>> Begin Records provided
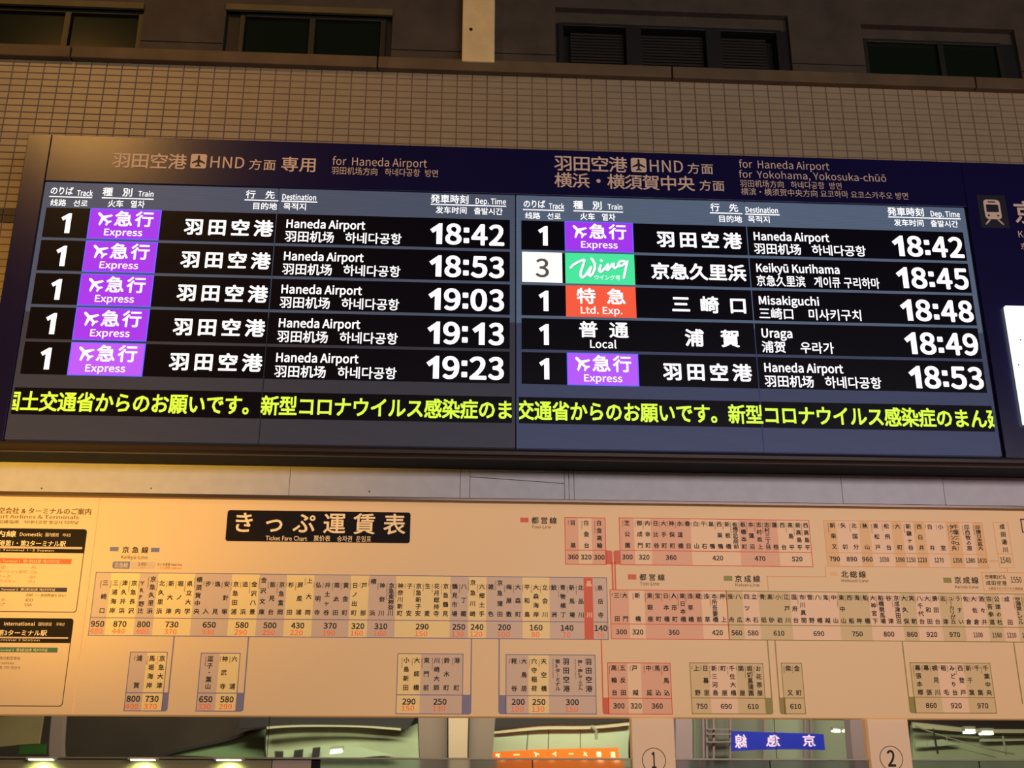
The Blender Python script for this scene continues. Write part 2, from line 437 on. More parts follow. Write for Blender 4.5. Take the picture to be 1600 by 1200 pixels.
CT('header_text', '方面', (1092.7, 281.9, 1132, 298.2), .008)
CT('header_text', 'for  Haneda Airport', (1154.9, 251, 1295.5, 267.5), 0, True)
CT('header_text', 'for  Yokohama, Yokosuka-chūō', (1154.9, 268.5, 1384.2, 283.5), 0, True)
CT('header_text', '羽田机场方向   하네다공항  방면', (1156.4, 282.8, 1314.6, 294), 0, True)
CT('header_text', '横滨・横须贺中央方向 요코하마 요코스카추오 방면', (1158.3, 297, 1418.3, 308.3), 0, True)
# train pictogram and line name at the right end
x0, x1, z0, z1 = box_px((1530, 305, 1574, 356), YT)
cp(MB().rect(x0, x1, z0, z1, YT+.0007).build('pictogram_ground', darkicon, cab))
x0, x1, z0, z1 = box_px((1537, 312, 1566, 351), YT); w = x1-x0; h = z1-z0; xc = (x0+x1)/2
m = MB().poly(rrect(x0+w*.06, x1-w*.06, z0+h*.22, z1, .022), YT)
for s in (-1, 1): m.stroke([(xc+s*w*.22, z0+h*.20), (xc+s*w*.46, z0+h*.02)], .010, YT)
tr = cp(m.build('train_pictogram', cream, cab))
m = MB().poly(rrect(x0+w*.17, x1-w*.17, z0+h*.50, z1-h*.20, .006), YT-.001).rect(xc-w*.2, xc+w*.2, z1-h*.12, z1-h*.07, YT-.001)
for s in (-1, 1): m.disc(xc+s*w*.25, z0+h*.36, w*.06, YT-.001, 12)
m.build('train_window', darkicon, tr)
CT('header_text', '京急線', (1585, 316, 1694, 350), .02)
CT('header_text', 'Keikyū Line', (1591.6, 361, 1665, 375), 0, True)
CT('header_text', '京急线', (1595, 380, 1630, 390), 0, True)
# white internally lit sign at the far right
lx, lz1 = at(1571, 477, YC-.03); lz0 = at(1599, 662, YC-.03)[1]
lit = MB().box(lx, lx+.9, YC-.03, YC-.001, lz0, lz1).build('light_box', litm, bevel=.004, label='glowing white light box at the right edge of the navy cabinet', cat='light box')
sp = MB()
for x, y in ((1594.5, 531), (1591.5, 570)):
    X, Z = at(x, y, YC-.0305); sp.disc(X, Z, .005, YC-.0312, 8)
sp.build('speck', t_grey, lit)

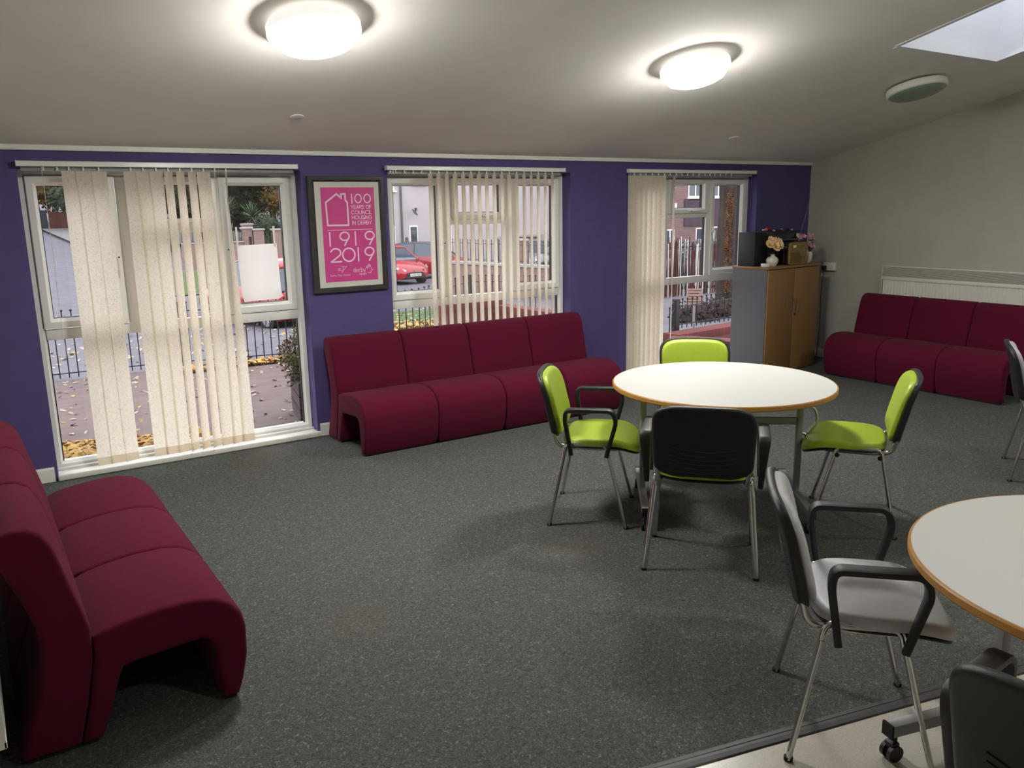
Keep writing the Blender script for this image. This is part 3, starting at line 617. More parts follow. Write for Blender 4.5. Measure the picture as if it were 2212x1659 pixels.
# radio
o = empty('radio', onC(-.50,.03), R(2), label='olive and black retro portable radio with round dial on the cupboard', cat='radio')
def rrect(x0,x1,z0,z1,r,n=6):
    pts = []
    for cx,cz_,a0 in ((x1-r,z1-r,0),(x0+r,z1-r,90),(x0+r,z0+r,180),(x1-r,z0+r,270)):
        pts += [(cx+r*math.cos(R(a0+90*k/n)), cz_+r*math.sin(R(a0+90*k/n))) for k in range(n+1)]
    return pts
rr = rrect(0,.31,0,.225,.035)
b = MB(); b.ring_loft([[(x,.02,z) for x,z in rr],[(x,.10,z) for x,z in rr]]); b.build('case', M['black'], o, smooth=40)
b = MB(); ins = lambda k: [(.155+(x-.155)*k,.1125+(z-.1125)*k) for x,z in rr]
b.ring_loft([[(x,.02,z) for x,z in rr],[(x,.006,z) for x,z in rr],[(x,0,z) for x,z in ins(.96)]]); fp = b.build('front_panel', M['brass'], o, smooth=40)
MB().box(.012,.20,-.002,.003,.018,.125,bev=.002).build('speaker_grille', mat('radio_grille', rgb(104,84,38), .7, var=.2, vscale=300), o, smooth=0)
dr_ = MB().lathe([(.001,0),(.062,0),(.066,.004),(.066,.008),(.060,.010),(.057,.004),(.001,.004)],n=40).build('dial_ring', M['gold'], o); dr_.rotation_euler.x = R(90); dr_.location = (.225,.002,.128)
d2 = MB().lathe([(.001,0),(.056,0),(.056,.004),(.03,.008),(.001,.01)],n=40).build('tuning_dial', mat('dial_face', rgb(110,104,80), .25, coat=.6), o); d2.rotation_euler.x = R(90); d2.location = (.225,-.003,.128)
MB().box(.055,.10,-.003,.002,.170,.198).build('price_sticker', M['plate'], o, smooth=0)
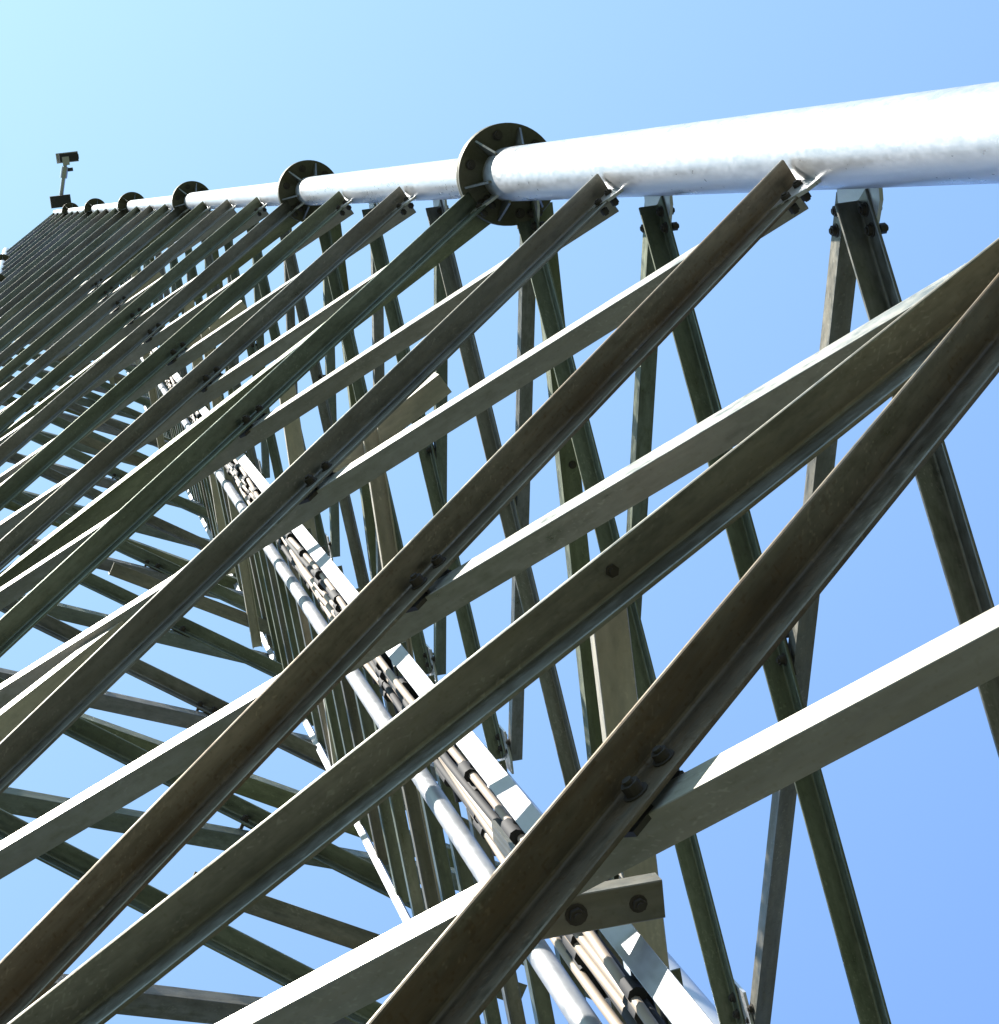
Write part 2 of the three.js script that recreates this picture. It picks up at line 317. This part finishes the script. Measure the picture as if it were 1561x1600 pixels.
>> End Records provided
Exercise: Omit every picture, then reproduce the rest of the listing exactly.

Response:
The Blender Python script for this scene continues. Write part 2, from line 437 on. More parts follow. Write for Blender 4.5. Take the picture to be 1600 by 1200 pixels.
CT('header_text', '方面', (1092.7, 281.9, 1132, 298.2), .008)
CT('header_text', 'for  Haneda Airport', (1154.9, 251, 1295.5, 267.5), 0, True)
CT('header_text', 'for  Yokohama, Yokosuka-chūō', (1154.9, 268.5, 1384.2, 283.5), 0, True)
CT('header_text', '羽田机场方向   하네다공항  방면', (1156.4, 282.8, 1314.6, 294), 0, True)
CT('header_text', '横滨・横须贺中央方向 요코하마 요코스카추오 방면', (1158.3, 297, 1418.3, 308.3), 0, True)
# train pictogram and line name at the right end
x0, x1, z0, z1 = box_px((1530, 305, 1574, 356), YT)
cp(MB().rect(x0, x1, z0, z1, YT+.0007).build('pictogram_ground', darkicon, cab))
x0, x1, z0, z1 = box_px((1537, 312, 1566, 351), YT); w = x1-x0; h = z1-z0; xc = (x0+x1)/2
m = MB().poly(rrect(x0+w*.06, x1-w*.06, z0+h*.22, z1, .022), YT)
for s in (-1, 1): m.stroke([(xc+s*w*.22, z0+h*.20), (xc+s*w*.46, z0+h*.02)], .010, YT)
tr = cp(m.build('train_pictogram', cream, cab))
m = MB().poly(rrect(x0+w*.17, x1-w*.17, z0+h*.50, z1-h*.20, .006), YT-.001).rect(xc-w*.2, xc+w*.2, z1-h*.12, z1-h*.07, YT-.001)
for s in (-1, 1): m.disc(xc+s*w*.25, z0+h*.36, w*.06, YT-.001, 12)
m.build('train_window', darkicon, tr)
CT('header_text', '京急線', (1585, 316, 1694, 350), .02)
CT('header_text', 'Keikyū Line', (1591.6, 361, 1665, 375), 0, True)
CT('header_text', '京急线', (1595, 380, 1630, 390), 0, True)
# white internally lit sign at the far right
lx, lz1 = at(1571, 477, YC-.03); lz0 = at(1599, 662, YC-.03)[1]
lit = MB().box(lx, lx+.9, YC-.03, YC-.001, lz0, lz1).build('light_box', litm, bevel=.004, label='glowing white light box at the right edge of the navy cabinet', cat='light box')
sp = MB()
for x, y in ((1594.5, 531), (1591.5, 570)):
    X, Z = at(x, y, YC-.0305); sp.disc(X, Z, .005, YC-.0312, 8)
sp.build('speck', t_grey, lit)

Keep writing the Blender script for this image. This is part 3, starting at line 617. More parts follow. Write for Blender 4.5. Measure the picture as if it were 2212x1659 pixels.
# radio
o = empty('radio', onC(-.50,.03), R(2), label='olive and black retro portable radio with round dial on the cupboard', cat='radio')
def rrect(x0,x1,z0,z1,r,n=6):
    pts = []
    for cx,cz_,a0 in ((x1-r,z1-r,0),(x0+r,z1-r,90),(x0+r,z0+r,180),(x1-r,z0+r,270)):
        pts += [(cx+r*math.cos(R(a0+90*k/n)), cz_+r*math.sin(R(a0+90*k/n))) for k in range(n+1)]
    return pts
rr = rrect(0,.31,0,.225,.035)
b = MB(); b.ring_loft([[(x,.02,z) for x,z in rr],[(x,.10,z) for x,z in rr]]); b.build('case', M['black'], o, smooth=40)
b = MB(); ins = lambda k: [(.155+(x-.155)*k,.1125+(z-.1125)*k) for x,z in rr]
b.ring_loft([[(x,.02,z) for x,z in rr],[(x,.006,z) for x,z in rr],[(x,0,z) for x,z in ins(.96)]]); fp = b.build('front_panel', M['brass'], o, smooth=40)
MB().box(.012,.20,-.002,.003,.018,.125,bev=.002).build('speaker_grille', mat('radio_grille', rgb(104,84,38), .7, var=.2, vscale=300), o, smooth=0)
dr_ = MB().lathe([(.001,0),(.062,0),(.066,.004),(.066,.008),(.060,.010),(.057,.004),(.001,.004)],n=40).build('dial_ring', M['gold'], o); dr_.rotation_euler.x = R(90); dr_.location = (.225,.002,.128)
d2 = MB().lathe([(.001,0),(.056,0),(.056,.004),(.03,.008),(.001,.01)],n=40).build('tuning_dial', mat('dial_face', rgb(110,104,80), .25, coat=.6), o); d2.rotation_euler.x = R(90); d2.location = (.225,-.003,.128)
MB().box(.055,.10,-.003,.002,.170,.198).build('price_sticker', M['plate'], o, smooth=0)
Write part 2 of the three.js script that recreates this picture. It picks up at line 317. This part finishes the script. Measure the picture as if it were 1561x1600 pixels.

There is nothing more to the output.